His name was John, and I knew him in my days doing campus ministry on several campuses.  He came because in his own words: “It’s just not working anymore.  I came to college, had a bit of a difficulty at first fitting in.  But then I found this fraternity, and I thought I was in heaven.  I loved the parties, the beer, the casual relationships.  There was a great camaraderie among my brothers – to have people in the house to talk to all the time.  But it’s not working for me any more.  I haven’t been in a relationship that has lasted longer than three months since I’ve been here.  I’ve turned my back on God, on going to church; I’ve hurt my family, my self and everyone who mattered from my past.  And I can’t do it any more.  How do I start over?  How do I get back to where I was before?”  Though it took some time, he slowly got his life together.  John knew what it was like to be called from death to life. 
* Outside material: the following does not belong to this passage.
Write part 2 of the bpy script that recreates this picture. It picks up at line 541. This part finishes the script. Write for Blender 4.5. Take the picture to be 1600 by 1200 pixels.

I met a shopkeeper in Bethlehem.  He was one of the larger employers in that beleaguered city.  “I can’t pay them as much as I would like, because I carry ‘extra employees’ –everyone I give a job to is one less person begging on the streets.   It is hard for us all because none of us is making what we could if the wall were down, but they are happy to be working and working here, and I’m doing my best to make a change in this city.”  Ah, I thought, “Another person who has been called from death to life.”  He could have protected his profit margins, kept his staff small, and done well for himself.  But he saw a greater need in the city, and knew he had to respond to it.  Here are two people who believed with Martha that Jesus is the resurrection and the life, and believed that Jesus was calling them from death to life.

You know, there are two times in this John’s gospel where Jesus is ‘perturbed’ – deeply troubled.  Both times it is when he is facing the reality of death.  The first is before Mary and the crowd of mourners.   The second is before the tomb.  And in those little lines in this long gospel, you see the reaction of the Son of God to death.  Jesus ALWAYS desires to call us from whatever is not life in us.  Jesus ALWAYS desires to move us from death to life.  Jesus is perturbed about DEATH in whatever guise it rears its head – spiritually, physically, emotionally, culturally, psychologically.  Wherever death has a hold on the sons and daughters of God, Jesus wants to free us from that hold. 

So this week, spend a few moments in your prayer with that most important question that they asked Lazarus after being called from the tomb.  What is it like to be called from death to life?   Like John, what are the tombs, the places of death, that he is calling you from this week?   Like the shopkeeper, what is the life he is calling you to?